Nel caso di specie, applicando i suddetti principi, il Tribunale ha ritenuto che non fosse stato in alcun modo dimostrato che la locuzione “Telefono Rosa” avesse perduto la propria capacità di identificare l’attività e i servizi dell’Associazione Nazionale, conosciuta proprio con tale denominazione. Ciò si evince dalle numerose pubblicazioni prodotte dall’attrice, che attestano la rinomanza nazionale del segno distintivo proprio in collegamento con l’Associazione che da oltre trent’anni conduce un’attività continuativa di assistenza e consulenza, a tutti nota, nel contrasto alla violenza di genere, anche in forza delle numerose collaborazioni istituzionali con enti pubblici e di ricerca.
Inoltre – aggiunge il Giudice di primo grado – gli elementi offerti da parte convenuta, a sostegno della volgarizzazione del nome “Telefono Rosa”, si limitano alla definizione del servizio telefonico offerto alle vittime della violenza, riportata su alcuni dizionari, e ad alcuni articoli di stampa che trattano dell’attività svolta da talune associazioni operanti essenzialmente a livello locale (riferibili per lo più a LA CITTA’ DELLE DONNE). 

In relazione alla decadenza per volgarizzazione del marchio il Tribunale ricorda inoltre che in giurisprudenza si è sostenuto come non sia sufficiente che l’espressione compresa nel marchio venga usata da altri imprenditori concorrenti, per designare i loro prodotti (Trib.

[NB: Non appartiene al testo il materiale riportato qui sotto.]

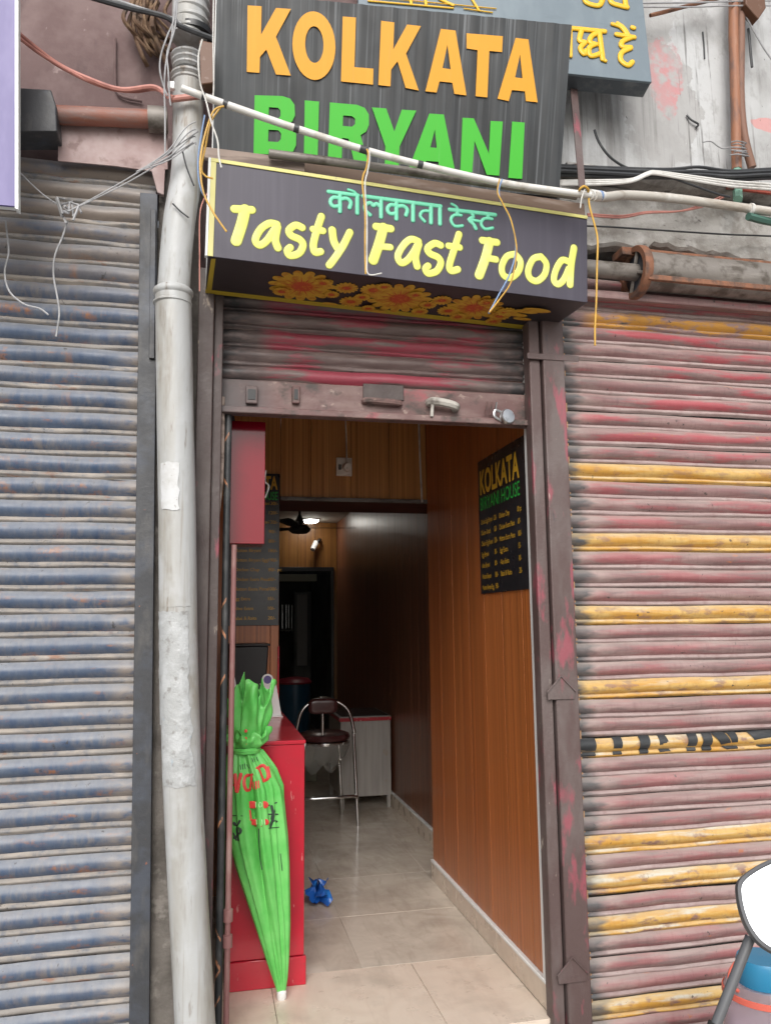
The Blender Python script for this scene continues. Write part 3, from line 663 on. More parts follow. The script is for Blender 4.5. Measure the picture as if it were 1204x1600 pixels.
# dark angle iron between left shutter and pipe
a = thing('angle_iron', 'dark grey angle iron post between blue grey shutter and drain pipe', 'post', (-.225, -.01, -.2))
def skew(x0, x1, y0, y1, z0, z1):
    k = lambda x, z: x+.0187*(2.6-z)
    return MB().hexa([(k(x0, z0), y0, z0), (k(x1, z0), y0, z0), (k(x1, z0), y1, z0), (k(x0, z0), y1, z0), (k(x0, z1), y0, z1), (k(x1, z1), y0, z1), (k(x1, z1), y1, z1), (k(x0, z1), y1, z1)])
obj('flange', skew(-.278, -.214, -.012, -.004, -.2, 3.07), M_['iron_dark'], a, bev=.002)
obj('web', skew(-.222, -.214, -.0035, .03, -.2, 3.07), M_['iron_dark'], a, bev=.002)
obj('cleat', skew(-.238, -.218, -.026, -.0125, at(228, 560, Y=-.02).z, 3.0), M_['iron_dark'], a, bev=.002)
# black and orange striped pole, and thin maroon pipe beside it
s = thing('striped_pole', 'thin black pole with orange stripes at the left edge of the entrance', 'pole', (.062, .05, 0))
PX, PY, PRr = .056, .05, .0135
obj('rod', MB().tube([(PX, PY, .0), (PX, PY, 2.235)], PRr, 12), M_['pole_black'], s)
def stripe(z, h=.05, ang=2.2, w=.006):
    mb = MB(); vs = []; k = 10
    for i in range(k+1):
        t = i/k; th = -math.pi/2-1.2 + ang*t
        for dz in (-w, w): vs.append((PX+math.cos(th)*(PRr+.0008), PY+math.sin(th)*(PRr+.0008), z+dz+h*(t-.5)))
    mb.add(vs, [(2*i, 2*i+1, 2*i+3, 2*i+2) for i in range(k)]); return mb
for i, py in enumerate((684, 754, 943, 988, 1063, 1285, 1460, 1505, 1522, 1565)):
    z = at(350, py, Y=.04).z; obj('stripe', stripe(z, random.choice((.035, -.035)) , 1.5, .005+.004*random.random()), M_['tape_orange'], s)
mp = thing('thin_pipe', 'thin dusty maroon pipe with couplings in front of the red counter', 'pipe', (.088, .045, 0))
obj('pipe', MB().tube([(.083, .045, .0), (.085, .045, 1.74)], .010, 10), M_['maroon_pipe'], mp)
for py in (1430, 1470):
    z = at(360, py, Y=.045).z; obj('coupling', MB().lathe([(.012, -.022), (.0165, -.02), (.0165, .02), (.012, .022)], (.084, .045, z), 14), M_['maroon_pipe'], mp)

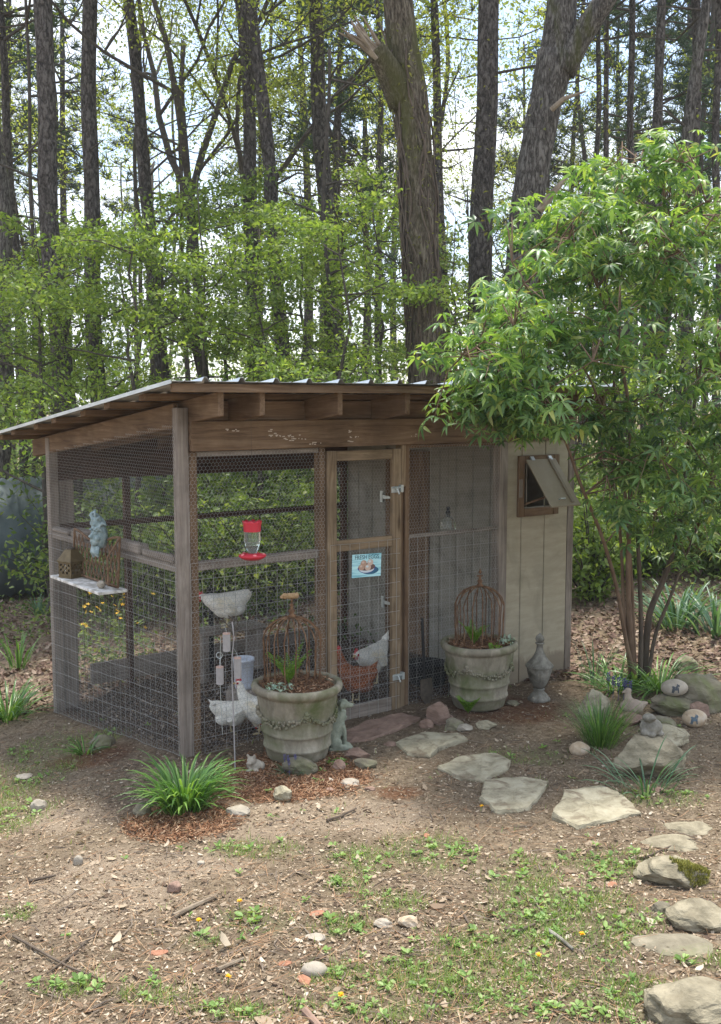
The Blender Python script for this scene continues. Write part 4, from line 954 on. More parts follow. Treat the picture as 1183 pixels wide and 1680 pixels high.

Napoli 24.03.1999; Trib. Torino 22.04.1999; Trib. Milano 17.09.1992; Corte d’Appello Torino, 27.07.1989; Trib. Roma, 25.02.1988). Si ritiene, altresì, che non sia rilevante l’inserimento della parola compresa nel marchio in dizionari ed enciclopedie (Trib. Milano 24.06.2005), ovvero in pubblicità e riviste (Trib. Bari, 28.09.2021), trattandosi di pubblicazioni che esprimono il punto di vista di un determinato autore, editore, giornalista, su cui dunque non può fondarsi un giudizio di validità o decadenza di un marchio registrato.

Invece, “spetta a chi impugna il marchio fornire la prova dell’intervenuta decadenza ai sensi della lettera a) dell’art. 26 c.p.i., mediante il ricorso a una adeguata strumentazione probatoria, in ipotesi ricorrendo ad indagini statistico-demoscopiche che attestino come presso il pubblico il segno abbia perso ogni significato che ne determina la riconducibilità all’impresa originariamente produttrice” (Trib. Milano 24.07.2013). 

Come prevede l’art. 13 comma 4 c.p.i.per aversi decadenza per volgarizzazione occorre dimostrare, oltre al fatto che il marchio sia divenuto denominazione generica del prodotto, anche che l’impresa titolare del segno abbia tenuto una condotta non sufficientemente vigilante a tutela del marchio, non opponendosi all’utilizzo, da parte di altri operatori, di segni idonei a ledere il suo diritto sulla parola oggetto del marchio (Trib. Milano 12.03.2014). 

Nel caso in esame, il Tribunale ha ritenuto che non risultasse che le condotte abusive, poste in essere da altri (limitati) soggetti che operano nel medesimo settore, essenzialmente in sede locale, fossero state tollerate o trascurate dall’associazione attrice, nei termini indicati dall’art. 13 co. 4 c.p.i., mancando la prova che la stessa ne abbia avuto conoscenza e che ciononostante abbia deliberatamente omesso di assumere iniziative a propria tutela.

Il Tribunale ha escluso che, all’epoca in cui parte attrice ha iniziato a fare uso dei marchi, altri soggetti avessero già utilizzato la stessa espressione per contraddistinguere i propri servizi o che la locuzione “Telefono Rosa” avesse avuto così ampia diffusione tra gli operatori del settore da essere divenuta di uso comune nel linguaggio corrente, non avendo al riguardo parte convenuta fornito adeguate allegazioni al riguardo, pur avendone l’onere. La circostanza poi che da oltre trent’anni l’associazione attorea si dedichi in modo continuativo ad erogare prestazioni di consulenza e assistenza a sostengo della lotta contro la violenza di genere, esattamente identificabili grazie all’uso del marchio, a dire del Giudice di prime cure, costituisce un fatto notorio che, lungi dal determinare la decadenza del marchio per volgarizzazione ex art. 13 co. 4 c.p.i., vale a sottolinearne la capacità distintiva, data l’idoneità a contraddistinguere con chiarezza i servizi prestati da un’associazione che ha acquisito nel corso del tempo vasta risonanza anche mediatica grazie a meritorie iniziative operative ed istituzionali.